Figures (suite)

par Écrire, lundi 16 février 2015, 22:07 (il y a 3365 jours)

Ils se dirigèrent vers l’accueil, distant d’une quinzaine de mètres. Le réceptionniste, supposément penché sur le registre (à moins qu'il n'ait été plongé dans un grand quotidien national de référence), leva la tête comme mû par un sixième sens professionnel. De fait, leur arrivée n’avait été accompagnée d’aucun son. La porte était aussi disserte qu’une musaraigne aphone. Le groom, nous l’avons vu, se formait à l’école du mime et la moquette grenat rendait leurs pas fantomatiques. Les vertus émollientes du feutre étaient telles qu’on aurait pu y jeter un pavé sans réveiller le couple hypnotisé. Ils se déplacèrent ainsi en quasi apesanteur et toute discrétion jusqu’au comptoir derrière lequel officiait l'employé, lui aussi modèle. Ce dernier leur offrit le sourire calibré maison, mais se démarqua de son collègue en s’exprimant oralement.
- Bonsoir Madame, bonsoir Monsieur. Quelle chambre avez-vous réservé ? A moins qu’il ne s’agisse d’une suite ?
Sa voix onctueuse versait les phrases à la façon d’une crème au caramel dans une coupelle cristalline. Il n’avait pas le moindre accent. On eut dit qu’il l’avait raboté de toutes les scories vernaculaires à l’aide d’un orthophoniste Républicain. Il est vrai que l'idiolecte bas Breton ou le patois Picard auraient jurés avec le cadre.

Figures (suite)

par kel, mardi 17 février 2015, 22:35 (il y a 3364 jours) @ Écrire

Me suis particulièrement délecté à la lecture de ce paragraphe.

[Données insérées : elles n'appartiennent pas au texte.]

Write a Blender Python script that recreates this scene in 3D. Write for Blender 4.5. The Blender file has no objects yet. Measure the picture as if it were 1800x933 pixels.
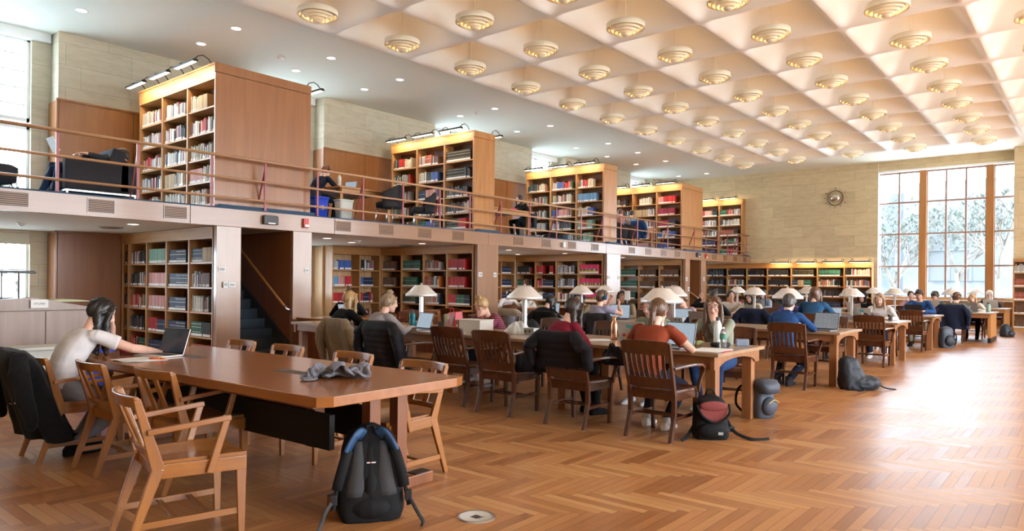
import bpy, bmesh, math, random
from mathutils import Vector, Matrix, noise
C = bpy.context.scene
COL = C.collection
PI = math.pi
R = math.radians
# ---------------------------------------------------------------- camera
cam_d = bpy.data.cameras.new('camera'); cam = bpy.data.objects.new('camera', cam_d); COL.objects.link(cam)
YAW, ROLL, FPX, CY = .695, .0093, 1227., 497.7
cam_d.sensor_width = 36; cam_d.lens = FPX / 1800 * 36; cam_d.shift_y = (CY - 466.5) / 1800; cam_d.clip_end = 300
Fv = Vector((math.cos(YAW), math.sin(YAW), 0)); R0 = Vector((math.sin(YAW), -math.cos(YAW), 0)); U0 = Vector((0, 0, 1))
Rv = R0 * math.cos(ROLL) + U0 * math.sin(ROLL); Uv = U0 * math.cos(ROLL) - R0 * math.sin(ROLL)
mw = Matrix((Rv, Uv, -Fv)).transposed().to_4x4(); mw.translation = (0, 0, 1.4)
cam.matrix_world = mw
C.camera = cam
# ---------------------------------------------------------------- world, sun, exposure
w = bpy.data.worlds.new('world'); C.world = w; w.use_nodes = True
wn = w.node_tree.nodes; wl = w.node_tree.links
bgn = wn['Background']
tc = wn.new('ShaderNodeTexCoord'); sep = wn.new('ShaderNodeSeparateXYZ'); rmp = wn.new('ShaderNodeValToRGB')
wl.new(tc.outputs['Generated'], sep.inputs[0]); wl.new(sep.outputs['Z'], rmp.inputs[0]); wl.new(rmp.outputs[0], bgn.inputs[0])
rmp.color_ramp.elements[0].position = 0.0; rmp.color_ramp.elements[0].color = (.88, .95, 1, 1)
rmp.color_ramp.elements[1].position = .8; rmp.color_ramp.elements[1].color = (.62, .79, 1, 1)
bgn.inputs[1].default_value = 12
sun_d = bpy.data.lights.new('sun', 'SUN'); sun_d.energy = 14; sun_d.angle = R(1.0); sun_d.color = (1, .95, .86)
sun = bpy.data.objects.new('sun', sun_d); COL.objects.link(sun)
sun.rotation_euler = Vector((.25, .78, -.60)).to_track_quat('-Z', 'Y').to_euler()
C.view_settings.view_transform = 'Standard'; C.view_settings.look = 'None'; C.view_settings.exposure = .88
C.view_settings.gamma = 1; C.view_settings.use_curve_mapping = False
cy = C.cycles
cy.use_denoising = True; cy.max_bounces = 7; cy.diffuse_bounces = 4; cy.glossy_bounces = 4; cy.transmission_bounces = 6
cy.sample_clamp_indirect = 6; cy.caustics_reflective = False; cy.caustics_refractive = False; cy.use_light_tree = True
cy.use_adaptive_sampling = True
def portal(name, loc, sx, sy, d):
    l = bpy.data.lights.new(name, 'AREA'); l.shape = 'RECTANGLE'; l.size = sx; l.size_y = sy; l.cycles.is_portal = True
    o = bpy.data.objects.new(name, l); COL.objects.link(o); o.location = loc
    o.rotation_euler = Vector(d).to_track_quat('-Z', 'Z').to_euler(); return o
portal('window_portal', (29.75, 4.1, 3.3), 4.2, 5.0, (-1, 0, 0))
for x0 in (1.6, 7.6, 13.6, 19.6): portal('window_portal', (x0 + 2.2, -9.3, 3.0), 4.6, 5.2, (0, 1, 0))

# ---------------------------------------------------------------- materials
MATS = {}
def newmat(name):
    m = bpy.data.materials.new(name); m.use_nodes = True; MATS[name] = m
    return m, m.node_tree.nodes, m.node_tree.links, m.node_tree.nodes['Principled BSDF']
def plain(name, c, rough=.5, metal=0, spec=.5, noise_amt=0, nscale=8, bump=0, bscale=60, sheen=0, coat=0, emit=None, es=0, alpha=None, trans=0):
    m, n, l, b = newmat(name)
    b.inputs['Base Color'].default_value = (*c, 1); b.inputs['Roughness'].default_value = rough; b.inputs['Metallic'].default_value = metal
    b.inputs['Specular IOR Level'].default_value = spec
    if sheen: b.inputs['Sheen Weight'].default_value = sheen
    if coat: b.inputs['Coat Weight'].default_value = coat; b.inputs['Coat Roughness'].default_value = .15
    if trans: b.inputs['Transmission Weight'].default_value = trans
    if emit: b.inputs['Emission Color'].default_value = (*emit, 1); b.inputs['Emission Strength'].default_value = es
    if noise_amt or bump:
        t = n.new('ShaderNodeTexCoord')
        if noise_amt:
            nz = n.new('ShaderNodeTexNoise'); nz.inputs['Scale'].default_value = nscale; nz.inputs['Detail'].default_value = 5
            l.new(t.outputs['Object'], nz.inputs['Vector'])
            cr = n.new('ShaderNodeValToRGB'); l.new(nz.outputs['Fac'], cr.inputs[0])
            cr.color_ramp.elements[0].position = .3; cr.color_ramp.elements[1].position = .7
            cr.color_ramp.elements[0].color = (*[max(0, x * (1 - noise_amt)) for x in c], 1)
            cr.color_ramp.elements[1].color = (*[min(1, x * (1 + noise_amt)) for x in c], 1)
            l.new(cr.outputs[0], b.inputs['Base Color'])
        if bump:
            nb = n.new('ShaderNodeTexNoise'); nb.inputs['Scale'].default_value = bscale; nb.inputs['Detail'].default_value = 3
            l.new(t.outputs['Object'], nb.inputs['Vector'])
            bp = n.new('ShaderNodeBump'); bp.inputs['Strength'].default_value = bump; bp.inputs['Distance'].default_value = .01
            l.new(nb.outputs['Fac'], bp.inputs['Height']); l.new(bp.outputs[0], b.inputs['Normal'])
    return m
def wood(name, c1, c2, axis='Z', rough=.35, scale=1.0, coat=0, figure=.5, spec=.5):
    """grain runs along the axis in object space"""
    m, n, l, b = newmat(name)
    t = n.new('ShaderNodeTexCoord'); mp = n.new('ShaderNodeMapping')
    s = {'X': (.6, 9, 9), 'Y': (9, .6, 9), 'Z': (9, 9, .6)}[axis]
    mp.inputs['Scale'].default_value = [q * scale for q in s]
    oi = n.new('ShaderNodeObjectInfo'); ml = n.new('ShaderNodeMath'); ml.operation = 'MULTIPLY'; ml.inputs[1].default_value = 30
    l.new(oi.outputs['Random'], ml.inputs[0]); cb = n.new('ShaderNodeCombineXYZ')
    for k in range(3): l.new(ml.outputs[0], cb.inputs[k])
    l.new(cb.outputs[0], mp.inputs['Location'])
    l.new(t.outputs['Object'], mp.inputs[0])
    nz = n.new('ShaderNodeTexNoise'); nz.inputs['Scale'].default_value = 1.2; nz.inputs['Detail'].default_value = 8; nz.inputs['Roughness'].default_value = .62
    nz.inputs['Distortion'].default_value = .6
    l.new(mp.outputs[0], nz.inputs['Vector'])
    cr = n.new('ShaderNodeValToRGB'); cr.color_ramp.elements[0].position = .5 - .28 * figure - .08; cr.color_ramp.elements[1].position = .5 + .28 * figure + .05
    cr.color_ramp.elements[0].color = (*c2, 1); cr.color_ramp.elements[1].color = (*c1, 1)
    l.new(nz.outputs['Fac'], cr.inputs[0]); l.new(cr.outputs[0], b.inputs['Base Color'])
    b.inputs['Roughness'].default_value = rough; b.inputs['Specular IOR Level'].default_value = spec
    if coat: b.inputs['Coat Weight'].default_value = coat; b.inputs['Coat Roughness'].default_value = .12
    return m
OAKL, OAKD = (.50, .235, .075), (.34, .135, .038)
wood('oak_v', OAKL, OAKD, 'Z', .38, 1, 0, .7); wood('oak_y', OAKL, OAKD, 'Y', .38); wood('oak_x', OAKL, OAKD, 'X', .38)
wood('shelf_v', (.50, .26, .095), (.35, .155, .05), 'Z', .42); wood('shelf_x', (.52, .28, .10), (.36, .16, .05), 'X', .42)
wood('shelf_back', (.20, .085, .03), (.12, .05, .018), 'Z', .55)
wood('panel_red', (.30, .115, .04), (.20, .07, .024), 'Z', .34, .8, .3, .8)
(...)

(sûrement parce qu'il y a bas Breton dedans)

Figures (suite)

par Ecrire, mercredi 18 février 2015, 12:23 (il y a 3363 jours) @ kel

On constate que les présentateurs TV sont dépourvus d'accents. L'absence de cette caractéristique régionale (en fait, il y a toujours un accent, si faible soit il), constitue un marqueur social avantageux.

Au contraire, l'accent marqué, (pis le dialecte), dévalorise celui qui en est pourvu.

A l'inverse, on trouve en général que le toulousain est agréable à l'écoute, car il se contente de colorer légèrement le français "standard".

La classe supérieure se déleste de l'accent. Il y a un français "du bas" régionalisé et un français "du haut" déterritorialisé.